VUV-photolysis of aqueous systems: spatial differentiation between volumes of primary and secondary reactions

Abstract

Rate and reaction pathway of the degradation of organic compounds in aqueous solution by VUV-irradiation (Xe-excimer: 172 nm) are strongly influenced by the concentration of dissolved molecular oxygen in the volume of primary reactions. Due to the very short lifetimes of the intermediates generated by the homolysis of water, this volume is almost identical with the irradiated fraction of the total reactor volume. Given the fact, that VUV-radiation is totally absorbed within less than 0.1 mm due to the high absorption cross-section of water, investigations on the concentration of dissolved molecular oxygen in the volume of primary reactions require a very high spatial resolution. This spatial resolution is reached by using a very small oxygen optode connected to the photoreactor.

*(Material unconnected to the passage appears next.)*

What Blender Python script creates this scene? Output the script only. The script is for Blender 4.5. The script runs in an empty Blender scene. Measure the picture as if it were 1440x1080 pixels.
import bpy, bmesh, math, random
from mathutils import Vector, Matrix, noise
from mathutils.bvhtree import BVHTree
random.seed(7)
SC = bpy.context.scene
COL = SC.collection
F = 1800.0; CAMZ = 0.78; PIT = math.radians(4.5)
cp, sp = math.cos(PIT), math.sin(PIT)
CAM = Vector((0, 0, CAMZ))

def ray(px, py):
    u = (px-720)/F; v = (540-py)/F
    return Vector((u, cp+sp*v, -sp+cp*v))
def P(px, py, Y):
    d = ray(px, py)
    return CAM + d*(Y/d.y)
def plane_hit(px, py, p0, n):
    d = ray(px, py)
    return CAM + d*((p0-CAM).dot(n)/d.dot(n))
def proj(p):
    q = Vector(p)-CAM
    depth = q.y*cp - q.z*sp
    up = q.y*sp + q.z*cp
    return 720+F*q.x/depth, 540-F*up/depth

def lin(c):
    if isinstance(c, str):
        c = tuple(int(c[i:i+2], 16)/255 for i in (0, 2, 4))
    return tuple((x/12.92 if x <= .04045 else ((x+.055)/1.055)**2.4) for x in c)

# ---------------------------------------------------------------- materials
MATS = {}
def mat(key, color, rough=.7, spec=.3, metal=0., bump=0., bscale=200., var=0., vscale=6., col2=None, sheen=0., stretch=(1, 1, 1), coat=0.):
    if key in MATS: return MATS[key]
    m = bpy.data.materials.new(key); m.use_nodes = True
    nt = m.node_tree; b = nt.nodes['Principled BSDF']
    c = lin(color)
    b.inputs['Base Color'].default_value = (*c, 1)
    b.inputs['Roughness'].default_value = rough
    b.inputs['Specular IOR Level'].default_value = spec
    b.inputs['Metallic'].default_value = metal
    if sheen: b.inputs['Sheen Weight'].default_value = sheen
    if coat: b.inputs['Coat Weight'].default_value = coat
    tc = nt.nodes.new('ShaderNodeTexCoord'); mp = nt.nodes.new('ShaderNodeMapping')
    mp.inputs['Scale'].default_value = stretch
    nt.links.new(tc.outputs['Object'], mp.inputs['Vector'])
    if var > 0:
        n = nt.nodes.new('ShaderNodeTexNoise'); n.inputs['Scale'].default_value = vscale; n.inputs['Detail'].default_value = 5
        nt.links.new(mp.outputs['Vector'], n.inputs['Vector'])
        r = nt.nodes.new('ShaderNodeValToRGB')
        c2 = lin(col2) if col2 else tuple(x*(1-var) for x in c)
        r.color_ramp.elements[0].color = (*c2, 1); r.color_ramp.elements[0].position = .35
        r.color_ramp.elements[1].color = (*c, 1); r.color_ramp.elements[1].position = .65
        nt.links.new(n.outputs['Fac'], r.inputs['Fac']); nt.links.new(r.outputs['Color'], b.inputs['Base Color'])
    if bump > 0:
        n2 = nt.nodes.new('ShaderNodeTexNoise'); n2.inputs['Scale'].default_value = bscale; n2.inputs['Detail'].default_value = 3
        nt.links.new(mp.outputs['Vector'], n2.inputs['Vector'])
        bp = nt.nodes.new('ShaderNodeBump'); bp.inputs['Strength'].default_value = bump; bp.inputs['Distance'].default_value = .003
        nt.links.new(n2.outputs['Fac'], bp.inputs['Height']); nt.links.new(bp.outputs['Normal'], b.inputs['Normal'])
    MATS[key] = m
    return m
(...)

The measurements show that VUV-irradiation of a homogenous aqueous system is leading to pronounced heterogeneity: a very thin volume, close to the surface of the light source, which is characterised by the diffusion controlled reactions of primary radicals of very short lifetimes with the organic substrate and the trapping of the C-centered radicals by molecular oxygen, may be differentiated from the remaining major part of the reactor volume in which slower thermal reactions initiated by peroxyl radicals dominate.